> [What you should do]
Give the number of lines that contain the string "objects", and nothing else.
__________
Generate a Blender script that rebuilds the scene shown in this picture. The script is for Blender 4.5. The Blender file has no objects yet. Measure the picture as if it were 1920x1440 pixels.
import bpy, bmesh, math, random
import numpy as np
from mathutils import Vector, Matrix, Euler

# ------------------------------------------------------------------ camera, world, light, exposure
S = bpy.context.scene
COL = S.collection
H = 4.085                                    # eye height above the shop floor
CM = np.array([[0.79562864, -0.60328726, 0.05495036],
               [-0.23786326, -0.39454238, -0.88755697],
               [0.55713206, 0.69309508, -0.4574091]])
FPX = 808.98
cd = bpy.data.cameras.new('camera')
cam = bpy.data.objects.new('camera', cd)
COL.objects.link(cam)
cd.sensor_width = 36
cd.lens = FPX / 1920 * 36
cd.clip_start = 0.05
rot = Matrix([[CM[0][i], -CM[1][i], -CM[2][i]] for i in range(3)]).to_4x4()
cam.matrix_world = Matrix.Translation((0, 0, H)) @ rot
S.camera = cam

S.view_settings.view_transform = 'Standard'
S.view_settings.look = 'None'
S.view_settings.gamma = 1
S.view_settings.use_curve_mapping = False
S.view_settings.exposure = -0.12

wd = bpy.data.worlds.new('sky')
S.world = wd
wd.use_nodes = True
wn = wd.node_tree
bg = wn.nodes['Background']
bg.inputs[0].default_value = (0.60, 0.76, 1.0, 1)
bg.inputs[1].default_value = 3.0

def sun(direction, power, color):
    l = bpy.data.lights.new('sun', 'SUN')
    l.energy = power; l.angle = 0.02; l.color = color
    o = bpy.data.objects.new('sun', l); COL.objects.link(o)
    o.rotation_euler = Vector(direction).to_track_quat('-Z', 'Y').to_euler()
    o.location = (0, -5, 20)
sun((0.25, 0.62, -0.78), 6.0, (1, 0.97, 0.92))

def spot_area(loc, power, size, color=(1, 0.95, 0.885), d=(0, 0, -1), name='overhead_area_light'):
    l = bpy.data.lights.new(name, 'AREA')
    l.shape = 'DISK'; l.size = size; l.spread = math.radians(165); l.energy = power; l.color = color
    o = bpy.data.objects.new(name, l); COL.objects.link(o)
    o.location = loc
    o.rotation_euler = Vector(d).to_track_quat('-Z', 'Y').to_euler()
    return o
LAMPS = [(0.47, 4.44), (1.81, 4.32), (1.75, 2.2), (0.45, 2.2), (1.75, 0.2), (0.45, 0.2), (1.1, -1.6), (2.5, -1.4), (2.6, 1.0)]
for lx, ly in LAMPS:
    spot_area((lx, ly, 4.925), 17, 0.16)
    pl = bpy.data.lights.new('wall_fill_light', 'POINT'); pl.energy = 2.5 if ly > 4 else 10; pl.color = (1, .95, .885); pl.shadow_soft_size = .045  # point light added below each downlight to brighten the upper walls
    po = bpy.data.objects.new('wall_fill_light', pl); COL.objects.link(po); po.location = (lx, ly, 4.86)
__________
> [Solution for this task]
6